On December 1, 2016, Maersk Line announced its intention to acquire Hamburg Süd, the German container shipping line. On March 14, 2017, Maersk Line announced the signing of a sale and purchase agreement with the Oetker Group, owner of Hamburg Süd.
The acquisition still remains subject to regulatory approvals.
Maersk Line acquired Hamburg Süd on a cash and debt-free basis, and will finance the acquisition through a syndicated loan facility.
Søren Skou, CEO of Maersk Line and AP Moller – Maersk, said: “Today, we have taken a decisive step towards the shared future of Maersk Line and Hamburg Süd. Our due diligence confirmed that Hamburg Süd is a well-run company with strong and highly respected brands. We have confirmed the anticipated synergies and we are convinced that our plan to maximize customer retention is the right path forward. I have no doubt that together we can develop new competitive products to the benefit of our customers and exploit operational synergies. The acquisition is cementing our position as the largest and leading carrier in container shipping, and it will provide great opportunities for the employees of both companies.”
The acquisition is in line with the Maersk Line’s growth strategy.
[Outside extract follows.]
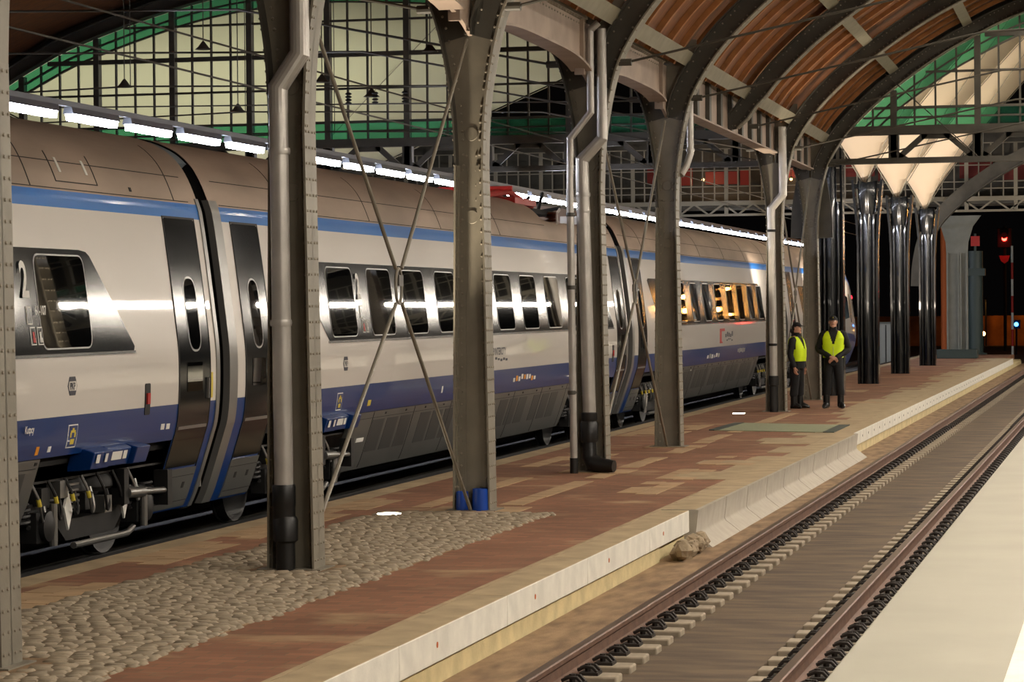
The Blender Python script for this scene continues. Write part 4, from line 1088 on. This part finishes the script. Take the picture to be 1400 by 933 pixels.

It represents a unique opportunity to combine two complementary businesses and realise sizable operational synergies as well as commercial opportunities. Combined, the two companies will be able to realise operational synergies in the region of $350-400mn annually over the first couple of years following completion of the transaction.
Hamburg Süd will maintain its own structure hereunder its separate brands and is expected to deliver a high customer retention adding to the company’s growth agenda.
The combined network will include increased number of weekly sailings, faster transit times, more port calls, more direct port-to-port calls and less need for transshipment, to the benefits of both Maersk Line and Hamburg Süd customers.
The cost synergies will primarily be derived from integrating and optimizing the networks as well as standardized procurement. In addition, APM Terminals’ global portfolio will benefit from increased volumes, specifically the many investments made in the Latin America Region.
“We consider the purchase price of $4bn a fair valuation of Hamburg Süd. By keeping Hamburg Süd as a separate and well-run company, we will limit the transaction and integration risks and costs while still extracting the operational synergies. The acquisition of Hamburg Süd will therefore create substantial value to Maersk Line already in 2019,” says Skou.
To continue and strengthen the future growth of Hamburg Süd, Maersk Line emphasizes its plans to preserve the customer value proposition of Hamburg Süd. It also commits to maintain the presence of Hamburg Süd in Hamburg, Germany, and has agreed to lease the local head office, initially for a period of five years.
Dr Ottmar Gast, chairman of the Hamburg Süd executive board, said: “We see the acquisition of Hamburg Süd by Maersk Line as a natural development and we are convinced that Hamburg Süd will thrive under continued own management and maintain not only the services offered to its customers, but also provide its employees a fantastic opportunity to continue shaping the future of the industry as a leading service provider.”
With the acquisition, Maersk Line and Hamburg Süd will have a total container capacity of around 3.9 million TEU and an 18.7% global capacity share. The combined fleet will consist of 743 container vessels.
The shipping company expects to close the transaction by the end of 2017. Until then, Hamburg Süd and Maersk Line will continue business as usual as separate and independent companies.